▶ What this task involves: Look through the data below. Pick out the lines holding the string "scene".

::::::::::

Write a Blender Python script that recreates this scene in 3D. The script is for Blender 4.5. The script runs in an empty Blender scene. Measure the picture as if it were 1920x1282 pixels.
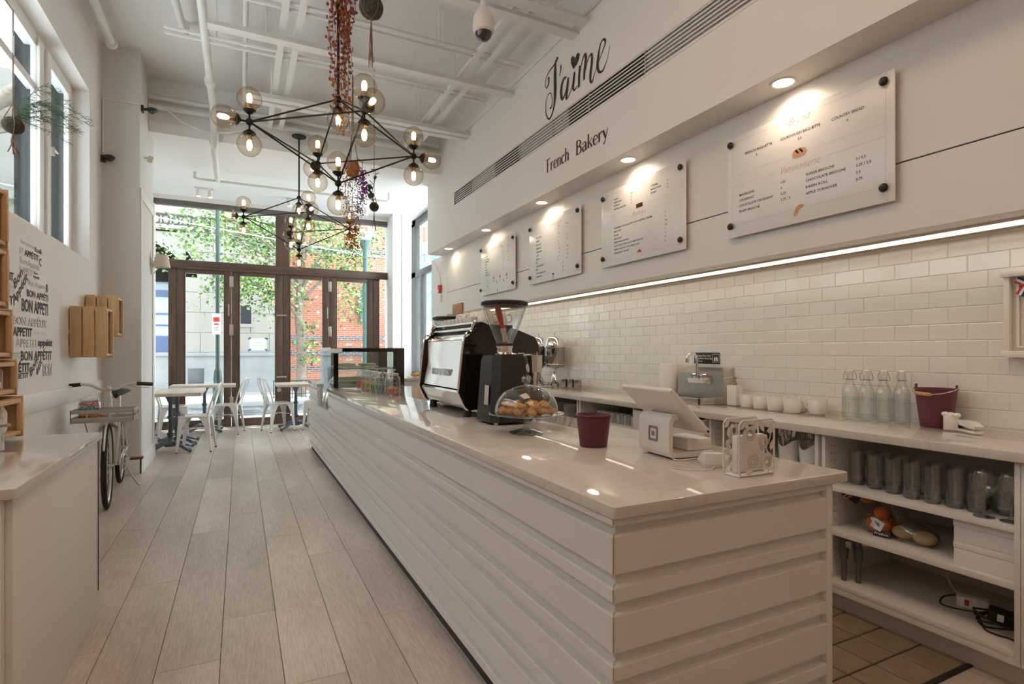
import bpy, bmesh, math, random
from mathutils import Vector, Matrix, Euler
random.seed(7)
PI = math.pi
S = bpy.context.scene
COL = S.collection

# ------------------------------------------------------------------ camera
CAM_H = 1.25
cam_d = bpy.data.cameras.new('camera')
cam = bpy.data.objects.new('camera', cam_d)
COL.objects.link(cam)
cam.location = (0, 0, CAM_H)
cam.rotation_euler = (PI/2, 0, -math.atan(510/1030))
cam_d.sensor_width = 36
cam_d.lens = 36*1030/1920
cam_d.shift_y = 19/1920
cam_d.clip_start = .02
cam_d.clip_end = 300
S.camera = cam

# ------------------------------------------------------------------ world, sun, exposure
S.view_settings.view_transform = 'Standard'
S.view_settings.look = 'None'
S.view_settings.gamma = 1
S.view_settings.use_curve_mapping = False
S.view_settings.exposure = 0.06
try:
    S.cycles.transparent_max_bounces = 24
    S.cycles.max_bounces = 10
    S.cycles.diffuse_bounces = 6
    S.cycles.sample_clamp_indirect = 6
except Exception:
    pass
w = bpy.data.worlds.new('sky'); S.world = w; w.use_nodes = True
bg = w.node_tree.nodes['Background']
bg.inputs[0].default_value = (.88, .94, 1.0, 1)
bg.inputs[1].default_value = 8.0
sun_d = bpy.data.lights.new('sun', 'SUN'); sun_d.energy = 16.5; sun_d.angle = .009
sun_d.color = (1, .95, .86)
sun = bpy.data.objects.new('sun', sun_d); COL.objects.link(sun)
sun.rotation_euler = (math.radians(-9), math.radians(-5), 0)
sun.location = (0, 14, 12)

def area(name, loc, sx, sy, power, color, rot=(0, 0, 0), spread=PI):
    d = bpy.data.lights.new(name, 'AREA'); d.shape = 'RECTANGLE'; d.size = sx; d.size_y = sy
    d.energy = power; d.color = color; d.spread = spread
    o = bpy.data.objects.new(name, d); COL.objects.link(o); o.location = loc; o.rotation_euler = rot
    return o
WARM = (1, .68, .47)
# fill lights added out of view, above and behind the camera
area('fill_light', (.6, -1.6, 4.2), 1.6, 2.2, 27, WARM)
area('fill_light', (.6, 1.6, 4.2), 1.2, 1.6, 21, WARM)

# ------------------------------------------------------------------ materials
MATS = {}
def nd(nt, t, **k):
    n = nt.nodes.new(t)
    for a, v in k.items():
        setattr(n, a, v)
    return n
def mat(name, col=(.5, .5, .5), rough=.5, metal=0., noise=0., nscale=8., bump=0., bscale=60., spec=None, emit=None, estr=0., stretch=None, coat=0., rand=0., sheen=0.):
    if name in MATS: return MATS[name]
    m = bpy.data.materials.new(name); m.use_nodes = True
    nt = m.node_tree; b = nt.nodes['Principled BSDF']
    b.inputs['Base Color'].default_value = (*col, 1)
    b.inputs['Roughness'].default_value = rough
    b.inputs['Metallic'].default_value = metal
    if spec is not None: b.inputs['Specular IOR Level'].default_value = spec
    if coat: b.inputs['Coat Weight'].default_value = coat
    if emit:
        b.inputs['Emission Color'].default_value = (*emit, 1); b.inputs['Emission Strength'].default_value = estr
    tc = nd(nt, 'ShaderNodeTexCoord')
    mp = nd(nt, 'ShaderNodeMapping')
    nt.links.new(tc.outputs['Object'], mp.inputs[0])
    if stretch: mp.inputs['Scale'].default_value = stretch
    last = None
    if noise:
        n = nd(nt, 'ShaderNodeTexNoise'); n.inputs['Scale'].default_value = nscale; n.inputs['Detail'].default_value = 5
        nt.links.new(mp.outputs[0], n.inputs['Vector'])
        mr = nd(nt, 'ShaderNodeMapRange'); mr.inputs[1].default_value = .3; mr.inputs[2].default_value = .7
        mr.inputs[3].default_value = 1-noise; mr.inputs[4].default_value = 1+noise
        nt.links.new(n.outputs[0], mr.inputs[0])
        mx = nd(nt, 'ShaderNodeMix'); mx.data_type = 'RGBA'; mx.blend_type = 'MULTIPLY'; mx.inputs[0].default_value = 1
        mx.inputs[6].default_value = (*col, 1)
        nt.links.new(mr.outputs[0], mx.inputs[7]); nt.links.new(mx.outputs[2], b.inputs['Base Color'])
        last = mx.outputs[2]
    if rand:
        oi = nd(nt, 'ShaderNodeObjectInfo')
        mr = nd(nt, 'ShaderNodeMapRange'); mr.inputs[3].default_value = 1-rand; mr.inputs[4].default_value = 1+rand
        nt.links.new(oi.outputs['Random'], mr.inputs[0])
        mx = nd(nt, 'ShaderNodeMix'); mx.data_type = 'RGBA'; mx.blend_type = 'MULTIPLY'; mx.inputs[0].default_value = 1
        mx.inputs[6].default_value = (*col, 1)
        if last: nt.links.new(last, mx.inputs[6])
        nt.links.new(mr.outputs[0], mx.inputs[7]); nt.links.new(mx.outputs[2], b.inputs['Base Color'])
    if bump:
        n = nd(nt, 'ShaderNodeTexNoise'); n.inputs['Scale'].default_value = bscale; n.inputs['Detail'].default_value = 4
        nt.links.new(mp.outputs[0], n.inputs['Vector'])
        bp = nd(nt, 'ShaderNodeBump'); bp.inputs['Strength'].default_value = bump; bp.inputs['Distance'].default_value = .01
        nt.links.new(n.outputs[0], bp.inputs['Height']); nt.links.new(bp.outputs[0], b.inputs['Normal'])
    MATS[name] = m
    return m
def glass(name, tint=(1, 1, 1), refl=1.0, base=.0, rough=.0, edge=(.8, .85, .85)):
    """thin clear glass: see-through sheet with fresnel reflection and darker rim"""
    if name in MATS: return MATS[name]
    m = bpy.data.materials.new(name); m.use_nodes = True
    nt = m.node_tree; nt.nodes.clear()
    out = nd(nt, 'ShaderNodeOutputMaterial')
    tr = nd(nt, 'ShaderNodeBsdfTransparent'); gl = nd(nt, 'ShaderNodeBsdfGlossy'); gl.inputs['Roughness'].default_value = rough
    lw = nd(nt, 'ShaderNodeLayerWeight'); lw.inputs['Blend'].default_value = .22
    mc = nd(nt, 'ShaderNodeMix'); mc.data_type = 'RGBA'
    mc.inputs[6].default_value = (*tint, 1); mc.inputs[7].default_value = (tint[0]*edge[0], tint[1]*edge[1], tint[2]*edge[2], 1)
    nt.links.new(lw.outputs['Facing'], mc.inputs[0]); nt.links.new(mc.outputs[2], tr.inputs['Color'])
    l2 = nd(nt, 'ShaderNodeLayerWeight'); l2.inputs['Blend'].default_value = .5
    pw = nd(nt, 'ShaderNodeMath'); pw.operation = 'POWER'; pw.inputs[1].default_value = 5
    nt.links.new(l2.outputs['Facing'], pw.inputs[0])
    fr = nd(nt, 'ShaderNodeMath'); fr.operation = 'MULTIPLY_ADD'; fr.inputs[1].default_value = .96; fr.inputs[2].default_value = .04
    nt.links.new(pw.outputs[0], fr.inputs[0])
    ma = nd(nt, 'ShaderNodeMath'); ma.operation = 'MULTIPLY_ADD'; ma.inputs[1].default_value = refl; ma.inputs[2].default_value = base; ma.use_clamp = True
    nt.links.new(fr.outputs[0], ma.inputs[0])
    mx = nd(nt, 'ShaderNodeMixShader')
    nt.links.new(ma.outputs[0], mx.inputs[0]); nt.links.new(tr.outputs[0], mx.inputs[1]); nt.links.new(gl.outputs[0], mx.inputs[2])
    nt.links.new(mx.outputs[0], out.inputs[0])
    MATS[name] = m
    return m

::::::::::

▶ Response to the exercise:
Write a Blender Python script that recreates this scene in 3D. The script is for Blender 4.5. The script runs in an empty Blender scene. Measure the picture as if it were 1920x1282 pixels.
S = bpy.context.scene